►

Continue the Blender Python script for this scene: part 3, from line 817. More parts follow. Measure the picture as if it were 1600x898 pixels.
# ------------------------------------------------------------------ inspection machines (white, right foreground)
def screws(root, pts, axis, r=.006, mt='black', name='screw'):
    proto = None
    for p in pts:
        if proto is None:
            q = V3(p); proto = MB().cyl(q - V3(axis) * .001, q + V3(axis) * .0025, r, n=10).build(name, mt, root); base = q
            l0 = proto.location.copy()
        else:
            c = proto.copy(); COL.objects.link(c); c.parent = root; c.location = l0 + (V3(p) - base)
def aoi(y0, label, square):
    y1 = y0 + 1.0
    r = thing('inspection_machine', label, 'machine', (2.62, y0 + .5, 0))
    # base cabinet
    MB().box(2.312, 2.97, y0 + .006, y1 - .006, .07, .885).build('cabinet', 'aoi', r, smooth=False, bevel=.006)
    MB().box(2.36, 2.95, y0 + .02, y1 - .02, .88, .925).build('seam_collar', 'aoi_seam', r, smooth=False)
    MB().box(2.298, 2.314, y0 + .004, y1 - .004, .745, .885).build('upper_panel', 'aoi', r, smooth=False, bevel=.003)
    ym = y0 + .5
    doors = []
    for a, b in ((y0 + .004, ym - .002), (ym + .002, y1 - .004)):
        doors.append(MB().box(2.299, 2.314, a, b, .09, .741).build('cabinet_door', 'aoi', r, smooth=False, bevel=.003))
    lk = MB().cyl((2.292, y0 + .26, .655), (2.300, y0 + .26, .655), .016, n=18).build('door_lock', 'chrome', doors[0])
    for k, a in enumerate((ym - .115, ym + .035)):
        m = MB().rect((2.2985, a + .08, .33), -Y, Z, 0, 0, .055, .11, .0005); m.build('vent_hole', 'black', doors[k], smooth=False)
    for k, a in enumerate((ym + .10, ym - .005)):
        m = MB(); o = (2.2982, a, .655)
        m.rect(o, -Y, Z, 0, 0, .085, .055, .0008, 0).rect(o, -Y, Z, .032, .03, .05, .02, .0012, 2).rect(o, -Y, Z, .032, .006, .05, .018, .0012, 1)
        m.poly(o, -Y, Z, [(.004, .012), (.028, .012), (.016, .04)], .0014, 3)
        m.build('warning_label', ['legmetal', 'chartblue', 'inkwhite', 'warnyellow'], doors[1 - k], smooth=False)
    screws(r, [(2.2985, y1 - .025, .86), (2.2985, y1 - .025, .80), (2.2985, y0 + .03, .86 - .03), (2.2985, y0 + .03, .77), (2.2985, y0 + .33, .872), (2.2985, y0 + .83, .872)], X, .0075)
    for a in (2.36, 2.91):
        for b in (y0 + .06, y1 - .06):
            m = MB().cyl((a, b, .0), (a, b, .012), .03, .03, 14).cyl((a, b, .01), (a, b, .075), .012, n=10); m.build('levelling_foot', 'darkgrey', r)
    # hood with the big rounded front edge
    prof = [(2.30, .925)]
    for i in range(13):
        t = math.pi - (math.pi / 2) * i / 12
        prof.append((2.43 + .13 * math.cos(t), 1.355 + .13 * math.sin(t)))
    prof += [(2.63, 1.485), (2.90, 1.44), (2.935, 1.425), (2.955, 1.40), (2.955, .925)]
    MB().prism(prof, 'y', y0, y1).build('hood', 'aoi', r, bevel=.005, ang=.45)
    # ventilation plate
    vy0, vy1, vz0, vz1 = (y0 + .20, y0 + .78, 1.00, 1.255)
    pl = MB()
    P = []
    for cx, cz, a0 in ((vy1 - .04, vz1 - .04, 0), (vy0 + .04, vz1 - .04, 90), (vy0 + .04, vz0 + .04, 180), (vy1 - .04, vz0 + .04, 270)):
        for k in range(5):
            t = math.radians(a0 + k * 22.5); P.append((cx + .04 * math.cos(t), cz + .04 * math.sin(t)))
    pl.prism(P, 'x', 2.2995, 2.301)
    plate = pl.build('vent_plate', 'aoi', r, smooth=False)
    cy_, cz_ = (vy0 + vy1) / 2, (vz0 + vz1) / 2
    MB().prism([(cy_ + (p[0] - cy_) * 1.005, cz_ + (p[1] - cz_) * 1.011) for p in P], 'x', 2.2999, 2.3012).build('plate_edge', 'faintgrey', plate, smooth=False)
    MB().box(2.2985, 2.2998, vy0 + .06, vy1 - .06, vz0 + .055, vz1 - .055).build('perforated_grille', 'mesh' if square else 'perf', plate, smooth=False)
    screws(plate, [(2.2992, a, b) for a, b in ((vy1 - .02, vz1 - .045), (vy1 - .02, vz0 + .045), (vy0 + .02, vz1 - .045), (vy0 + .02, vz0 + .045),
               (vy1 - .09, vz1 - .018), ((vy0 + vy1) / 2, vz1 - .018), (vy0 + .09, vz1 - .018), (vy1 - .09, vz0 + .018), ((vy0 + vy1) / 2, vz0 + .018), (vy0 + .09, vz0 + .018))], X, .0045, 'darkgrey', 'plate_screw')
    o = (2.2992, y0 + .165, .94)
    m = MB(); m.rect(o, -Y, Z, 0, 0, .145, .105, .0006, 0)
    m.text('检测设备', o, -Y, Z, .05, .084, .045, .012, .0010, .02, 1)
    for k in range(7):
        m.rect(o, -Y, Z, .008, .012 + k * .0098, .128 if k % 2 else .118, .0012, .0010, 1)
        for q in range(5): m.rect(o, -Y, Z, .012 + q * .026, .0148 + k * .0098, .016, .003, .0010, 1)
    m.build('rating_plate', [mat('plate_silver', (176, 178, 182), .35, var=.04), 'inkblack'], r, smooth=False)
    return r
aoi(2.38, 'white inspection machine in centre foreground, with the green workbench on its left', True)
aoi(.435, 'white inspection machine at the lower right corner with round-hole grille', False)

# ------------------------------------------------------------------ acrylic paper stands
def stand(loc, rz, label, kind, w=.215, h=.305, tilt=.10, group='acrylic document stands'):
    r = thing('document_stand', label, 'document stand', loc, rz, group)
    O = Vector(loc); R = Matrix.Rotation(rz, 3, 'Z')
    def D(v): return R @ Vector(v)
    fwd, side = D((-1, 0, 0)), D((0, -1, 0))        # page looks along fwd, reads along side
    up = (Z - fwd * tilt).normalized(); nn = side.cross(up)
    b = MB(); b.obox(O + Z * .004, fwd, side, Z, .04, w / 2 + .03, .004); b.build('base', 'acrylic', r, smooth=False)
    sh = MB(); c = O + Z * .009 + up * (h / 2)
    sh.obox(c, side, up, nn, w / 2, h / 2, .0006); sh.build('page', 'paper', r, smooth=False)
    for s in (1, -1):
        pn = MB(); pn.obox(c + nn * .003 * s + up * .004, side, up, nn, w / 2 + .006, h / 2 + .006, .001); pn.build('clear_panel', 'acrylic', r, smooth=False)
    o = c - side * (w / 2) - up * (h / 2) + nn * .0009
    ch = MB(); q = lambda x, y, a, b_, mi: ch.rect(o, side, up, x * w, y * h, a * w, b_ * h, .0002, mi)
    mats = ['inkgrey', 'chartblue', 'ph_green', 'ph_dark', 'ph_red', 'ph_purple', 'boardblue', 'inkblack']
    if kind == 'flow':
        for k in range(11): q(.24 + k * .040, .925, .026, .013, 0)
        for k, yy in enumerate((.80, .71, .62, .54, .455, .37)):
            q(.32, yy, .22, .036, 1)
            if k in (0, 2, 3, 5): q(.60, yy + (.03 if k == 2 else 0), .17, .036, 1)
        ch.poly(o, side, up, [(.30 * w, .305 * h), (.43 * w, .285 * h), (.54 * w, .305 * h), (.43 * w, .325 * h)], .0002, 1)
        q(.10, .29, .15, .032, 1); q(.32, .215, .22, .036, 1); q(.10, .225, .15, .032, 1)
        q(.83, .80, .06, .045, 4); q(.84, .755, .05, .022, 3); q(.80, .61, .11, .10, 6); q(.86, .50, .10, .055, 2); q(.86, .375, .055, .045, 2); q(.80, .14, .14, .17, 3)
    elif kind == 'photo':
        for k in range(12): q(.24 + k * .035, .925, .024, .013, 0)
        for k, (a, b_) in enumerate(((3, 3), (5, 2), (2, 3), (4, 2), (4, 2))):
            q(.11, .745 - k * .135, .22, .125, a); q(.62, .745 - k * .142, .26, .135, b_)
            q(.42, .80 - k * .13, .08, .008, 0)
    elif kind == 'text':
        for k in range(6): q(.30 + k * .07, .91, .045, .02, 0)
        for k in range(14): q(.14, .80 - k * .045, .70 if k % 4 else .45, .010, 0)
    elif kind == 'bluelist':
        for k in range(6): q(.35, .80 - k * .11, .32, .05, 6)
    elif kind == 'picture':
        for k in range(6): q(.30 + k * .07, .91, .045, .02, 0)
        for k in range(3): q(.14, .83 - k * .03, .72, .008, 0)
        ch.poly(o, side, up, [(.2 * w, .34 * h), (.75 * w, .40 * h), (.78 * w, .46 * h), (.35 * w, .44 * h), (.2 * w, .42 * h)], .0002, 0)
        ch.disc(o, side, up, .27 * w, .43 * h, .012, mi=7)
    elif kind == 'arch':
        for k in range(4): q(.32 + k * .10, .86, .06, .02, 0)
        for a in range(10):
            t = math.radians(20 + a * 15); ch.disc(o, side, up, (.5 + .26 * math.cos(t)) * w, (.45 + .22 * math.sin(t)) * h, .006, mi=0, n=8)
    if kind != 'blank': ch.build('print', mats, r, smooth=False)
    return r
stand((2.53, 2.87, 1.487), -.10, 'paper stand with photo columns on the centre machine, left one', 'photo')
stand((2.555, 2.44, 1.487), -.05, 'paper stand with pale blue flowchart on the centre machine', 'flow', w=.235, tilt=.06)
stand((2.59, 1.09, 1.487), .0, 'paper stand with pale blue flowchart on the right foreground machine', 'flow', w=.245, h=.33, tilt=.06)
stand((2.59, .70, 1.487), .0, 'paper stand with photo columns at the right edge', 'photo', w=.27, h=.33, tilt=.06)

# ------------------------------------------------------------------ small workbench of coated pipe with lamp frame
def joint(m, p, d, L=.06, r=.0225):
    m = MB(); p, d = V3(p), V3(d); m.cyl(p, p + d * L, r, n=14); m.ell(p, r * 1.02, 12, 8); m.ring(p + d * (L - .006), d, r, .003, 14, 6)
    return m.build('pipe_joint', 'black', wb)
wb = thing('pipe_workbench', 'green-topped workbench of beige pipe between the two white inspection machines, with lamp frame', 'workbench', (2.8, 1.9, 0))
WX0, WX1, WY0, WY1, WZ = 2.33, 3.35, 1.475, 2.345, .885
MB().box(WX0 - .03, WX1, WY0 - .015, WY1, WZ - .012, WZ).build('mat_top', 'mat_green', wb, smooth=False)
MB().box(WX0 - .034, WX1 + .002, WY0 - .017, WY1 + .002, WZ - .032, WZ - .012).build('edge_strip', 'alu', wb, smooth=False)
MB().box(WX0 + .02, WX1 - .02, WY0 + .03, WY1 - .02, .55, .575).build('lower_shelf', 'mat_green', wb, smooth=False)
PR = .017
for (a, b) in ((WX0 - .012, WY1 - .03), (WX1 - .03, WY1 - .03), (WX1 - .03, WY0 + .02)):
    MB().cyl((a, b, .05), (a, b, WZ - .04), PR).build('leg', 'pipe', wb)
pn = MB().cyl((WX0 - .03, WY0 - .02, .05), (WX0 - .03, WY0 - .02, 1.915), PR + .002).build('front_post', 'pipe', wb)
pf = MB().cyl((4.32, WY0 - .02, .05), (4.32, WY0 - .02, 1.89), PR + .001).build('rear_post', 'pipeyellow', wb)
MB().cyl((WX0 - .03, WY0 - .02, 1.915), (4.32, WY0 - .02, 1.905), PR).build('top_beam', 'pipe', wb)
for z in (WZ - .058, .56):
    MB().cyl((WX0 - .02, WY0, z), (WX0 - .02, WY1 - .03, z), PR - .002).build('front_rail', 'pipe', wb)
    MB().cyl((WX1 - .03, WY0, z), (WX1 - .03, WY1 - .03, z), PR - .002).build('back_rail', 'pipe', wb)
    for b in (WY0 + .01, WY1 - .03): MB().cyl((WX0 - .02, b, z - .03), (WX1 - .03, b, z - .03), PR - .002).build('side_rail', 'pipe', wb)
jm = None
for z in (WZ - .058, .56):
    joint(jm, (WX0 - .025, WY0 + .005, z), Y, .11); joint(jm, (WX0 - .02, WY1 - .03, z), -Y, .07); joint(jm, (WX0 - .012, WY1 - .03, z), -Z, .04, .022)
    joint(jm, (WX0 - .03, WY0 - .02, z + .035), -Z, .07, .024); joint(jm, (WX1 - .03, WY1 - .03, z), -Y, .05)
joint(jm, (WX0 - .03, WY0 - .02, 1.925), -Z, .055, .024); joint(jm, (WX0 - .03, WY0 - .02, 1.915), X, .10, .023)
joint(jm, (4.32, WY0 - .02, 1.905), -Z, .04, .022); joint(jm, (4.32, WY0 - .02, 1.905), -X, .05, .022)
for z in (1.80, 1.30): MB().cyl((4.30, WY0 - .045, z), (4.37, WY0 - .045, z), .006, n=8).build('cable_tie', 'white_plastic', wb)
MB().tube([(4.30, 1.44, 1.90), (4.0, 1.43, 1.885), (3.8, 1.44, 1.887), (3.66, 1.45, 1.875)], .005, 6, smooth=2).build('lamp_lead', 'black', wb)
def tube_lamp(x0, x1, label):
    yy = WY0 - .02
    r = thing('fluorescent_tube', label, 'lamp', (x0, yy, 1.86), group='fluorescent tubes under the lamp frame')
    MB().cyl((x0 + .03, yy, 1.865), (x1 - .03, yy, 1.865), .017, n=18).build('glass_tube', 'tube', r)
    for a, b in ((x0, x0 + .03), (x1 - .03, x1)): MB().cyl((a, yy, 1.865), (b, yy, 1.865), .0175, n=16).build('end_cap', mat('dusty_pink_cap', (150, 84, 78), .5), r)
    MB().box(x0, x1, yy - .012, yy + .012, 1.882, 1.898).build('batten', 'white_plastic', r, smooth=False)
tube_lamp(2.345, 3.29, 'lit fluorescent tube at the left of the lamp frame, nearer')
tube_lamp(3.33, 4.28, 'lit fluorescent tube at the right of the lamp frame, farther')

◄

▶ _EXERCISE REQUIREMENTS_
What are the exact lines from the beginning of the material through the line containing "MB().box(2.312, 2.97, y0"? Write out those lines alone.

▶ _RESULT_
Continue the Blender Python script for this scene: part 3, from line 817. More parts follow. Measure the picture as if it were 1600x898 pixels.
# ------------------------------------------------------------------ inspection machines (white, right foreground)
def screws(root, pts, axis, r=.006, mt='black', name='screw'):
    proto = None
    for p in pts:
        if proto is None:
            q = V3(p); proto = MB().cyl(q - V3(axis) * .001, q + V3(axis) * .0025, r, n=10).build(name, mt, root); base = q
            l0 = proto.location.copy()
        else:
            c = proto.copy(); COL.objects.link(c); c.parent = root; c.location = l0 + (V3(p) - base)
def aoi(y0, label, square):
    y1 = y0 + 1.0
    r = thing('inspection_machine', label, 'machine', (2.62, y0 + .5, 0))
    # base cabinet
    MB().box(2.312, 2.97, y0 + .006, y1 - .006, .07, .885).build('cabinet', 'aoi', r, smooth=False, bevel=.006)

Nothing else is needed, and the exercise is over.